The Ottomans were aware of dislocations and problems in their system. Mustafa Ali (1541-1600) for instance was a vocal critic, believed the system that did not promote men of his ability must have deep-seated flaws. The inability to enforce good governance, particularly at the frontier provinces was seen as reflective of government weakness. His views were used uncritically to bolster the paradigm of decline, measured from the golden age of Suleiman, enjoying popular support until relatively recently. With an absence of correlating trends and their effects beyond this period, his generalised conclusions are empirically questionable. Furthermore, it is no longer tenable to attempt to attribute historical causation to individual personalities.

Mustafa Naima Effendi (1655-1716) revived Ibn Khaldun's circular causation model in his "Cycle of Equity" theory, when it was felt the state was facing challenges that were inadequately dealt with. In contrast, Ahmed Resmi (1700-1783), an active political figure who had travelled beyond the borders in an official capacity, warned against the futility of rulers attempting to conquer more lands than resources allowws, as it would exhaust the subjects and have little to show. The eighteenth century saw advice move to the avoidance of wars for which the state was ill-prepared, in particular the disastrous six year war with Russia, 1768-1774, and the adoption of Western technology. This shift in discussion to address contemporary problems facing the Ottomans following centuries of growth and expansion was a shift from the decline thesis. The nineteenth century saw Ahmed Cevdet produce his history of the Ottoman Empire from 1774 to 1826. He did not consider a long-term decline, but the specific problems and challenges that required solutions, primarily the diplomatic crises of the period.

Modern Theories The late nineteenth and early twentieth century brought a host of new theories emphasizing a decline, each generally falling in one of three categories: intellectual, political and cultural.

A number of scholars, particularly Muslim, argue the Muslim world went through an intellectual decline, commencing around the twelfth century with the ceasure of ijtihad (research). To support this view, twelfth century official pronouncements prohibiting ijtihad are cited. The continued existence of jurists undertaking this activity, especially in the Shiite world, would indicate these pronouncements did not have the intended effect. However, it has not been shown how these pronouncements contributed to stagnation or decline in social institutions or processes.

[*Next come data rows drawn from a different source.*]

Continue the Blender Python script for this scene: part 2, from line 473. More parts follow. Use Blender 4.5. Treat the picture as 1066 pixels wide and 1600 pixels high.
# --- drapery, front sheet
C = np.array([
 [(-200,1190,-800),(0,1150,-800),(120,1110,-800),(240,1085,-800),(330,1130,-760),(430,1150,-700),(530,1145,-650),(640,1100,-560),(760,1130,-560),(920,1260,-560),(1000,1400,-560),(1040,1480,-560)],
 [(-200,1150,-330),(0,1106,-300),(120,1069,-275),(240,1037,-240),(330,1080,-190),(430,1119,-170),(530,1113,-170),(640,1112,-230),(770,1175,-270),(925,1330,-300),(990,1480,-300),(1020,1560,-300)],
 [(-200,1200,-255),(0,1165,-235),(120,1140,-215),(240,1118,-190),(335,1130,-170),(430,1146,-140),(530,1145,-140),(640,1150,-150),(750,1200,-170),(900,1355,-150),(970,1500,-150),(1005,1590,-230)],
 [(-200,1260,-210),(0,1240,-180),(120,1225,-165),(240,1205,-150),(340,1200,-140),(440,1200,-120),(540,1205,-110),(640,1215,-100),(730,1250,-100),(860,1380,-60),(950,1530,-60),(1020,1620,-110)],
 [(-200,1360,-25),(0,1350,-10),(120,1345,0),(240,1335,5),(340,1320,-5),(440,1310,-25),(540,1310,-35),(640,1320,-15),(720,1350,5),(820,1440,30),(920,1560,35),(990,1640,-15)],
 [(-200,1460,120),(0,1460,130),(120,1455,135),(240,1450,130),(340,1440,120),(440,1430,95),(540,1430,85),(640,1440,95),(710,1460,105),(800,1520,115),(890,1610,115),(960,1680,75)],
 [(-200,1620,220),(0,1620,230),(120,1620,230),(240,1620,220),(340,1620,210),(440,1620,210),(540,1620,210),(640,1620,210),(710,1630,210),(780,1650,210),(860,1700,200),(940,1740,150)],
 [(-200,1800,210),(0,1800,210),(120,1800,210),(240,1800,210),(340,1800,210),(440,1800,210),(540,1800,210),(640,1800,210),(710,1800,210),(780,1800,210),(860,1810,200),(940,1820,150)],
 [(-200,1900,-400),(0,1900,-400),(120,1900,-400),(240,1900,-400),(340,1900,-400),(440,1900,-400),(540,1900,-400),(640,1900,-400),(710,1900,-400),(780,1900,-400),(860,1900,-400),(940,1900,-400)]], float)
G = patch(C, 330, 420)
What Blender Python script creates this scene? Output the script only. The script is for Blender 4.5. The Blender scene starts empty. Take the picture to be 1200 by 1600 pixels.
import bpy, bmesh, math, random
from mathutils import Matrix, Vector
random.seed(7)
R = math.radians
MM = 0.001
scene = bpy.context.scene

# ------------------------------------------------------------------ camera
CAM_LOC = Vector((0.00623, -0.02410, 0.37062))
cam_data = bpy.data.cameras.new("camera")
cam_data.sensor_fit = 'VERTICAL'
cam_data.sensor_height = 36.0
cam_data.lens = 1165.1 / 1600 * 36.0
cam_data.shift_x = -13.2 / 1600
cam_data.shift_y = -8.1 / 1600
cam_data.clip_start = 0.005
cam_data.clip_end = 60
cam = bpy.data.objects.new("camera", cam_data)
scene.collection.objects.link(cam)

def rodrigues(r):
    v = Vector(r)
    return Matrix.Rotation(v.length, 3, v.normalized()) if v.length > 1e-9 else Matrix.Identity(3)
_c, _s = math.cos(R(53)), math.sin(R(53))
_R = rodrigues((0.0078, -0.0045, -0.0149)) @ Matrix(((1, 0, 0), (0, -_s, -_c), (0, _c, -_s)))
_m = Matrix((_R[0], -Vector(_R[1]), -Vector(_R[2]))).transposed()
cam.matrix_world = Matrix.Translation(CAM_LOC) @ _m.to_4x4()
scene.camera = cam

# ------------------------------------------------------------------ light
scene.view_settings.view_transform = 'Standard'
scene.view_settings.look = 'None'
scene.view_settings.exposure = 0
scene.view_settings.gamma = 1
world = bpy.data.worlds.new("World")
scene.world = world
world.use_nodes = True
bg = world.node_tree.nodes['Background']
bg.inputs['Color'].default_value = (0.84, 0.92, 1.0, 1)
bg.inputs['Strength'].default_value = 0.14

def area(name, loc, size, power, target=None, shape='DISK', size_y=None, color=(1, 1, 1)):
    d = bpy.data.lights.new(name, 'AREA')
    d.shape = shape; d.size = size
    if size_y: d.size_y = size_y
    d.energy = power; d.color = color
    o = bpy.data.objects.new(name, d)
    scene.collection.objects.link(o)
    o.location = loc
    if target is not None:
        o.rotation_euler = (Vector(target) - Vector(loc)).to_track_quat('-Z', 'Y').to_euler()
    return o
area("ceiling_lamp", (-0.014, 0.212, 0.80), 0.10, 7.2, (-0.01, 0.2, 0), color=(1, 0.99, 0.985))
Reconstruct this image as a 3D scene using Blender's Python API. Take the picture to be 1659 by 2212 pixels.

Believing the causes to be systemic, Afghani and Abduh argued the intellectual decline stemmed from its deficient educational systems, which discouraged rational reasoning and suppressed intellectual curiosity, something that was in fact incompatible with Islamic teachings. The Ottomans however deemed education important, instituting madrasas in the fourteenth century, which grew in numbers and evolved in content over the centuries. The Ottoman focus on military schools, rational subjects and sciences revived from the seventeenth century onwards and increased under the tanzimat reforms of the nineteenth century. Factors like economic instability, loss of territories and weakening of central government may have had more of a negative impact on scholarly activities.

Sarton, Sachau and Wiet et al argued moderate views were hijacked by "pious bigots" thus enslaving thought. The eleventh century was seen as a turning point and "had it not been for Ashari and Ghazali, the Arabs might have been a nation of Galileos, Keplers and Newtons". Muslims were seen as encouraging the tradition of esoteric theology and discouraging works of secular human affairs. These views have been critiqued by a number of researchers as being ahistoric.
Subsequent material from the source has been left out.